REKLAMA

Internet mobilny konkuruje ze stacjonarnym, ale...

Co „na oko” może stwierdzić każdy, kto interesuje się rynkiem telekomunikacyjnym lub działa na nim zawodowo stwierdza również zamówiona przez Urząd Komunikacji Elektronicznej ekspertyza. Zjawisko nie jest jednak zero-jedynkowe i nie dla każdego nabywcy, i nie w każdych warunkach, dostęp w sieci mobilnej jest równorzędny dostępowi w sieci stacjonarnej. Jeszcze inaczej wygląda sprawa ich konkurencji, kiedy chodzi o definiowanie rynków właściwych – na przykład pod kątem badania pozycji dominującej na rynku przy fuzjach i przejęciach.

 

Wdrożenie 5G może zaostrzyć rywalizację pomiędzy dostępem stacjonarnym a mobilnym.
(źr. TELKO.in)

– Dodatnia i istotna statystycznie mieszana (krzyżowa) elastyczność cenowa popytu internetu mobilnego względem zmiany ceny internetu stacjonarnego świadczy o tym, że usługi te są substytutami – popyt na usługę mobilną rośnie w wyniku zwiększenia ceny usługi stacjonarnej – brzmi jedna z konkluzji raportu, jaki na zlecenie Urzędu Komunikacji Elektronicznej opracował i udostępnił w tym roku Audytel.
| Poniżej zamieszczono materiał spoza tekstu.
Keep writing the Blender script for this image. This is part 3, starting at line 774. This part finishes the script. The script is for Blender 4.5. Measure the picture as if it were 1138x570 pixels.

Istotna część prac nad tym raportem przeprowadzona była jeszcze w roku ubiegłym, ale wnioski wydają się wciąż aktualne. Oparty na analizach rynku i badaniu konsumenckim raport potwierdza to, co wielu operatorów stacjonarnych zgłasza z bieżącej praktyki biznesowej: niejeden klient jest gotów zmigrować na ofertą mobilną. Chociaż pod względem technicznym usługi stacjonarne nadal górują nad usługami radiowymi, to od czasu wdrożenia technologii HSPA+, a zwłaszcza LTE, sieci bezprzewodowe umożliwiają większości użytkowników już całkiem komfortowe korzystanie z najbardziej pasmożernych aplikacji, jak strumieniowanie wideo (choć nie zawsze nadają się dla sieciowych graczy).

Wedle ostatniego raportu rynkowego UKE, na koniec 2018 r. abonenci internetu w Polsce korzystali z 8,1 mln łączy stacjonarnych oraz 7,7 mln modemów bezprzewodowych. Co prawda w ciągu ubiegłego roku rynek dostępu stacjonarnego rósł szybciej (+ 1 mln dostępów), niż rynek dostępu mobilnego (+ 300 tys. dostępów), niemniej pod względem ilościowym były one zbliżone. W pierwszej piątce polskich ISP (pod względem liczby użytkowników) było trzech typowych MNO – Polkomtel (bez Netii), P4 oraz T-Mobile – obok jednego operatora o istotnej pozycji w obu typach sieci – Orange – oraz jednej firmy typowo stacjonarnej – UPC. Bez względu na uwagi, jakie można mieć do metodologii raportów UKE, nie ma wątpliwości, że istotna część polskiego rynku dostępowego jest obsługiwana przez sieci mobilne.

Przeprowadzone na potrzeby raportu Audytela badania użytkowników oparto na dwóch panelach konsumenckich zrealizowanych w Warszawie i w Lublinie oraz na telefonicznych wywiadach z grupą 5,2 tys. respondentów. Bardzo ciekawe są ogólne wnioski ze wstępnych dyskusji z panelistami. Wynika z nich między innymi, że techniczna specyfika oferty dostępowej jest dla użytkowników mało istotna. Nie rozróżniają oni na ogół stacjonarnego dostępu kablowego od radiowego, aczkolwiek potrafią na ogół wyróżnić dostęp przez telefony komórkowe.

Jeżeli paneliści już rozumieli technologiczne detale usług dostępowych, to wedle nich na korzyść łączy stacjonarnych przemawia „stabilność łącza i brak ograniczeń transferów”, a na korzyść łącza mobilnego „możliwość korzystania z usługi w różnych miejscach”.